In early February 1811, the King had seemed to be recovering from his latest round of bad health. His problems had begun in 1765 with depression, but became serious in 1788 with hallucinations and mental derangement, which kicked off the first regency crisis. The King’s mania and delusions continued from the summer of 1788 into 1789, and in February of that year, the Regency Bill was first introduced. However, King George III recovered and the idea of a regency was shelved, but other attacks of illness would reoccur in 1795, 1801, 1804, and 1810. The King was also going blind.

In 1811, many in Parliament hoped a regency might not be needed. As of February 2, 1811, the Queen had sent a letter to the Prince stating that the King appeared to be recovering. The Tory party worried that if Prince George took power he would reward his Whig friends with a new government—hence all the restrictions. But the Prince agreed to the restrictions, and so the act was carried forward.

Following the pattern set in 1789, without the King’s consent, the Lord Chancellor affixed the Great Seal to letters patent naming Lords Commissioners. This was irregular because only Letters Patent signed by the ruling monarch were meant to appoint Lords Commissioners or grant Royal Assent. However, because the King was incapacitated, resolutions by both Houses of Parliament approved the action and directed the Lord Chancellor to prepare the Letters Patent and affix the Great Seal. (In 1789, the King, after he recovered, had declared this had been a valid and legal action.) There was no Council of Regency set up since the Prince was both of age and heir to the throne. The Prince was required to swear his allegiance to the King, and relinquish the care of the King to the Queen, and she was given a Queen’s council.

On February 18, the Duke of Northumberland sent congratulates to the Prince, writing, ‘the goodness of your heart, & the superiority of your understanding cannot fail, sir, to ensure happiness to the people, who live under your government’. Others saw this whole thing in a less promising light, given that the Prince Regent had promised to keep the Tory party in power. Lord Moria wrote ‘it grieves me to the soul’ [about the] ‘unexplained departure from all those principals which you have so long professed’. The Prince had abandoned the Whig party.
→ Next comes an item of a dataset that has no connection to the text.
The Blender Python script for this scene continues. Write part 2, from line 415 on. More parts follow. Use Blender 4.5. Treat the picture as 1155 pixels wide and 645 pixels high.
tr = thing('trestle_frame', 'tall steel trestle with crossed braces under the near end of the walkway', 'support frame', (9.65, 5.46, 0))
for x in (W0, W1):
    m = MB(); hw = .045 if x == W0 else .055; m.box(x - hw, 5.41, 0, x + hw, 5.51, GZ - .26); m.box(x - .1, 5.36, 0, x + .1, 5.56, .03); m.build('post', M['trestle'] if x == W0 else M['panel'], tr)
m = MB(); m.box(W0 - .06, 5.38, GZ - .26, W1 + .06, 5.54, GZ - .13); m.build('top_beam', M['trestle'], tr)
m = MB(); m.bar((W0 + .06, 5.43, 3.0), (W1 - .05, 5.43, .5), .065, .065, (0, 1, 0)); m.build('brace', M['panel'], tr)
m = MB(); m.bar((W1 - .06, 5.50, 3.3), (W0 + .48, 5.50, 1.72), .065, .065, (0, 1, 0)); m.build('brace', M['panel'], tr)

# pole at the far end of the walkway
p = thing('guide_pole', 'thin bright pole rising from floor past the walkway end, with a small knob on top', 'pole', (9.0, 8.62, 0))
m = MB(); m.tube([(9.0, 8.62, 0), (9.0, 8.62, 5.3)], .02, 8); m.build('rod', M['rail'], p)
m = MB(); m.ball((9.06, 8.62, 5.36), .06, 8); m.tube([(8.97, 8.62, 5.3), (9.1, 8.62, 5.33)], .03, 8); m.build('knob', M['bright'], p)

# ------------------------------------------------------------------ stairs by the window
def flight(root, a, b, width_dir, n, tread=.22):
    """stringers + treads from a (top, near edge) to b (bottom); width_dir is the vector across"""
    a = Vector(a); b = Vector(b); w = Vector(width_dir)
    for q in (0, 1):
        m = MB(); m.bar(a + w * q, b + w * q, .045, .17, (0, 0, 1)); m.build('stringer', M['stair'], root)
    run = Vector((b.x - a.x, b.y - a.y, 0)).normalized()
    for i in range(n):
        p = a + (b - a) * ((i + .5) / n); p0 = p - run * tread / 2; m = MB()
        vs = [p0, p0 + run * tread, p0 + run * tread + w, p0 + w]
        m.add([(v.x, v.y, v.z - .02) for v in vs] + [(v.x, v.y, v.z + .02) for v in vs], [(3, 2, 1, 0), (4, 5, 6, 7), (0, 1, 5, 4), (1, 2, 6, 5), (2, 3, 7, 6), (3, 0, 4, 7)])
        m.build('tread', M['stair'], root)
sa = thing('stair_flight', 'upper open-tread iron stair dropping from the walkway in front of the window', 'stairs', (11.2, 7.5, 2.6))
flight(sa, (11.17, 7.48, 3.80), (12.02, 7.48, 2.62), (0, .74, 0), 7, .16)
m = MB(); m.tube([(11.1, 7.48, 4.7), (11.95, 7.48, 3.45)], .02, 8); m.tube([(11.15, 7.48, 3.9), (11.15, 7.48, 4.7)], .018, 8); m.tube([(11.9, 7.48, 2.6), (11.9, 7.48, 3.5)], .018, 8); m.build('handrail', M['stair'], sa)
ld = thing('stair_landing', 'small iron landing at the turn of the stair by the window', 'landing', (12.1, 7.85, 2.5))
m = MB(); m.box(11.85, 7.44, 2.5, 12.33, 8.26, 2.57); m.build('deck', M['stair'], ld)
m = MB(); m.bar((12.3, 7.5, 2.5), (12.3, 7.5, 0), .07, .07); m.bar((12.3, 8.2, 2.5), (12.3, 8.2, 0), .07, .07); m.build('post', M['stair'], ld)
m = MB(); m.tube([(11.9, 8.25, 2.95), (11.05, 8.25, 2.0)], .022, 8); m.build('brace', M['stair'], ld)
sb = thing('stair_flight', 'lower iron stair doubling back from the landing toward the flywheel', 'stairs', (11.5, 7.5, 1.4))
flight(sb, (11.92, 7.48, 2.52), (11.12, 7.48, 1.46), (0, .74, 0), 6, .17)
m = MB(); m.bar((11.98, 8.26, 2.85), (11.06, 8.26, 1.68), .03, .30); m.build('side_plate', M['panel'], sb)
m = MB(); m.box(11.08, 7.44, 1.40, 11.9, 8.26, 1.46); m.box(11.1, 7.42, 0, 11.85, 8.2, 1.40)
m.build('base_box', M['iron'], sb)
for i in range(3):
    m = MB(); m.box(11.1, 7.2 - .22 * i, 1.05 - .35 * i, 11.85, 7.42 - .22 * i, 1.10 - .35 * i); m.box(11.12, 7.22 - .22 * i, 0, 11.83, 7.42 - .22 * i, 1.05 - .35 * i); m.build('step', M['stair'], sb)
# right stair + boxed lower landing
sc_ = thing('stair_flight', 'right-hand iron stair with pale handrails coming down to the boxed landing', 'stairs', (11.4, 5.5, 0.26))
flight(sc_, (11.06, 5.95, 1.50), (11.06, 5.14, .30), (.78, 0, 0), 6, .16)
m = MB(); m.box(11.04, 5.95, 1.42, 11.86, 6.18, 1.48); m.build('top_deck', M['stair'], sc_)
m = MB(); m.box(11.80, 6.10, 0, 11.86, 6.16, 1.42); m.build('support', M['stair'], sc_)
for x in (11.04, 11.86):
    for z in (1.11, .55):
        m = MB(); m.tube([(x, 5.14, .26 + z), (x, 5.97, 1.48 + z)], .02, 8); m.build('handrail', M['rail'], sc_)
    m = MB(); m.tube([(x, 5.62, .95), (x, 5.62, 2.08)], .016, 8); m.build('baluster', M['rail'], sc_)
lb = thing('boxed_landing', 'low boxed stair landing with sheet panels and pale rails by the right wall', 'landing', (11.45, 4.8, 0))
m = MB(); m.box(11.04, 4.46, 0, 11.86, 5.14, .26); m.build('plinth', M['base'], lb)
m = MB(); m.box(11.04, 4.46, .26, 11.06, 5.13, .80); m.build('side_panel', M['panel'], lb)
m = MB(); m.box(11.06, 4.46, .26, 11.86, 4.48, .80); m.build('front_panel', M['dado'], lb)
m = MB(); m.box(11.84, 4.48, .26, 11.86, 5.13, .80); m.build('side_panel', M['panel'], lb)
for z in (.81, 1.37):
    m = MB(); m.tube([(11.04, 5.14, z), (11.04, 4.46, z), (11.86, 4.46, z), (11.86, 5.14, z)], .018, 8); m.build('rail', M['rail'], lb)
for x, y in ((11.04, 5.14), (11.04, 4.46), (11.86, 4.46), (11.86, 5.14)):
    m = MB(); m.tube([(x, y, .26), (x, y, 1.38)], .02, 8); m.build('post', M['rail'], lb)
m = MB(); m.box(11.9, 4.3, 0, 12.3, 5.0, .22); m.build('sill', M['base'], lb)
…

In June of 1811, the Prince Regent held a fabulous celebration at Carlton House, said to be for the King’s Birthday. Everyone, however, knew this was the Prince celebrating being out from under his father’s power. In July, 1811, the King’s condition worsened, and by February 1812 everyone had given up on the King ever recovering his mind and health. The regency restrictions were lifted from the Prince. The Regency was now fully launched and would continue until January 29, 1820 when King George III died and the Prince Regent became George IV.

(On a side note, the London Chronicle reported that on February 5, 1811 “…the Whig Club held their first meeting of the season at the Crown and Anchor, the Duke of Norfolk in the chair”. They must have hoped the Regency would bring the Whigs to power.)